Jörg Dollmann, Irena Kogan, Markus Weißmann
When your accent betrays you: the role of foreign accents in school-to-work transition of ethnic minority youth in Germany

Journal of Ethnic and Migration Studies, In Press: (publ. online before print)
ISSN: 1369-183X (print), 1469-9451 (online)

Given the challenges immigrants and their descendants face in entering the labour market, we add to the existing literature by considering a previously neglected explanation: a foreign accent. Using unique data with objective accent measures from the Children of Immigrants Longitudinal Survey in Four European Countries (CILS4EU), we first establish whether foreign-accent effects could be found in a non-experimental setting. Second, we seek to disentangle the accent effect by human capital, signalling, and discrimination approaches. Finally, we explore the extent to which employment and educational paths of accented speakers reflect their self-selection into the fields of study that lead to occupations for which accented speech is not a precondition.

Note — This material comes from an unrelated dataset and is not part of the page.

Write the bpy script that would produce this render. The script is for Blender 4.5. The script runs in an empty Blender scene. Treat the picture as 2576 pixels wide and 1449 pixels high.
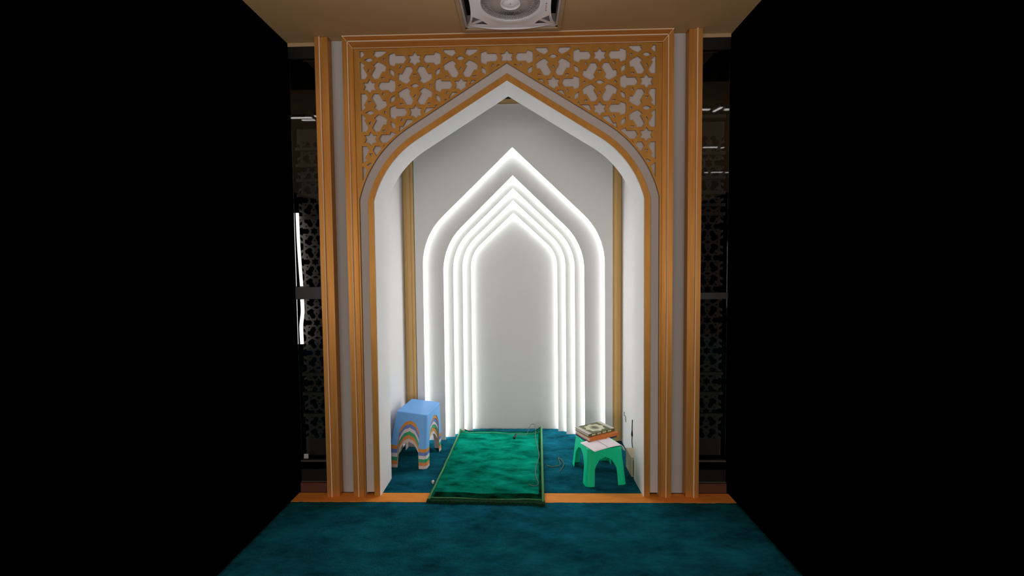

Our findings demonstrate that respondents with a stronger foreign accent are more likely to be found in occupations for which language skills are less essential. This is in line with the human-capital explanation. Self-selection tendencies might also be present, even though the findings are equivocal. Our analyses lend no support to the statistical discrimination explanation, as employers’ perceptions of foreign accents do not vary according to the extent of their contact with accented speakers at work or at home.